Depois, respiraram fundo e empurraram as palmas das mãos contra o teto, tentando dar um empurrão à tábua do fundo. Mas esta não se mexia. Tentaram noutro ponto do teto. Nada. Seria esta a falha fatal no seu plano? Ter-se-iam acidentalmente encerrado no seu próprio túmulo? Era a única coisa que não tinham praticado, em que nem sequer tinham pensado. Partiram do princípio de que, se se conseguia empilhar uma tábua, também se conseguia tirá-la. Mas levantar tábuas é fácil feito de cima, quando se pode tirar uma de cada vez. De baixo, não é assim, quando o peso de toda a pilha faz pressão para baixo.
Fazendo força ao mesmo tempo, gemendo de dor, conseguiram levantar uma das tábuas do fundo, não mais do que uns centímetros. Mas foi o suficiente para conseguirem um ponto de apoio. Agora, conseguiam agarrá-la, apenas o suficiente para a deslocar para o lado. Fred virou-se para Walter com um sorriso.
— Graças a Deus pelos alemães que quase nos encontraram —sussurrou. — Se não tivessem deslocado aquelas tábuas, estaríamos encurralados.
Levou mais tempo do que qualquer um dos homens imaginara, mas por fim havia uma abertura no que era o teto da sua casa desde sexta-feira. Vislumbrava-se o céu iluminado pelo luar.
Voltaram a reunir forças, deslocando e empurrando as tábuas até conseguirem, com um esforço imenso, içar-se e sair dali. Por fim, tinham conseguido. Estavam fora daquele buraco no chão.

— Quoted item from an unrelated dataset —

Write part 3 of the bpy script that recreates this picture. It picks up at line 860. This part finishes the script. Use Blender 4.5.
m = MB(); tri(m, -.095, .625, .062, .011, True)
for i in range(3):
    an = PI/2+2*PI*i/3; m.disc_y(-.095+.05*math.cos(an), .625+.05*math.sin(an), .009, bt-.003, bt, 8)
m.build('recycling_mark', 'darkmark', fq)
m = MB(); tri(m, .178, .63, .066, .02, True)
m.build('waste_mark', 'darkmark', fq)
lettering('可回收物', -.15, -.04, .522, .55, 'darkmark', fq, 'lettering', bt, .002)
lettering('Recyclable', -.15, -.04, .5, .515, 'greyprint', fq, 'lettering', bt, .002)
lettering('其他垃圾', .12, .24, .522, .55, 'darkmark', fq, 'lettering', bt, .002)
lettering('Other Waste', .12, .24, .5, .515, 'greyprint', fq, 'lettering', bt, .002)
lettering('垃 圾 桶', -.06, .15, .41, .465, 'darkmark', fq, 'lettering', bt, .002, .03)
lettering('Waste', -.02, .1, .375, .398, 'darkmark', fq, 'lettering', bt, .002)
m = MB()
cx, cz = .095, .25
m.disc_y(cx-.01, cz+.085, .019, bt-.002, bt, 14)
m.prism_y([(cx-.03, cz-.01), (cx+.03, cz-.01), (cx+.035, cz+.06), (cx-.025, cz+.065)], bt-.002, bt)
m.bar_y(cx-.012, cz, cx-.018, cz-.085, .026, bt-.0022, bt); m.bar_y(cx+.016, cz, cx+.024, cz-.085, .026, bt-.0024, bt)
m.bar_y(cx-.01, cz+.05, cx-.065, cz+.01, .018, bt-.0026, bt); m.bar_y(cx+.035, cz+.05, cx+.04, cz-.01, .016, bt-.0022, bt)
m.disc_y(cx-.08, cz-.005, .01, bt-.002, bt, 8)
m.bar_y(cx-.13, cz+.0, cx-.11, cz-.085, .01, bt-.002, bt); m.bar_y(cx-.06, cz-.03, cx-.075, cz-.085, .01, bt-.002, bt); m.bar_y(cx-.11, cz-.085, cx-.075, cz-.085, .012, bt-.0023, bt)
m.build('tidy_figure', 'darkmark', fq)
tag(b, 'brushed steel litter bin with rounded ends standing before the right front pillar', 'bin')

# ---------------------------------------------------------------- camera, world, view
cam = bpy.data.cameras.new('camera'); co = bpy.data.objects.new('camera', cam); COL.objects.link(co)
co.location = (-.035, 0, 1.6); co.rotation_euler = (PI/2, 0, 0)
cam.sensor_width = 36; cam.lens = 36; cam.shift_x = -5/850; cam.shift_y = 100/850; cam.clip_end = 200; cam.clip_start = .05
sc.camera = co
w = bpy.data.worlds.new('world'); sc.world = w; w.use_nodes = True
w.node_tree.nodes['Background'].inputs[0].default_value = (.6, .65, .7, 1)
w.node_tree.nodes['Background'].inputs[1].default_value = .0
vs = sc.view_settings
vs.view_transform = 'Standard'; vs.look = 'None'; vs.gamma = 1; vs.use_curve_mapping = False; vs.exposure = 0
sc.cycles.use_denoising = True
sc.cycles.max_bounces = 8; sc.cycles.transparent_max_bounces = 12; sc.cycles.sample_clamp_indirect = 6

Mas ainda não estavam fora do campo. Havia ainda muito terreno para percorrer, para se tornarem, que se saiba, os primeiros judeus a conseguir escapar de Auschwitz sem serem apanhados. Ainda assim, para o adolescente Walter Rosenberg, era um sentimento emocionante — mas não um sentimento completamente novo. Porque esta não era a sua primeira fuga. E não seria a última.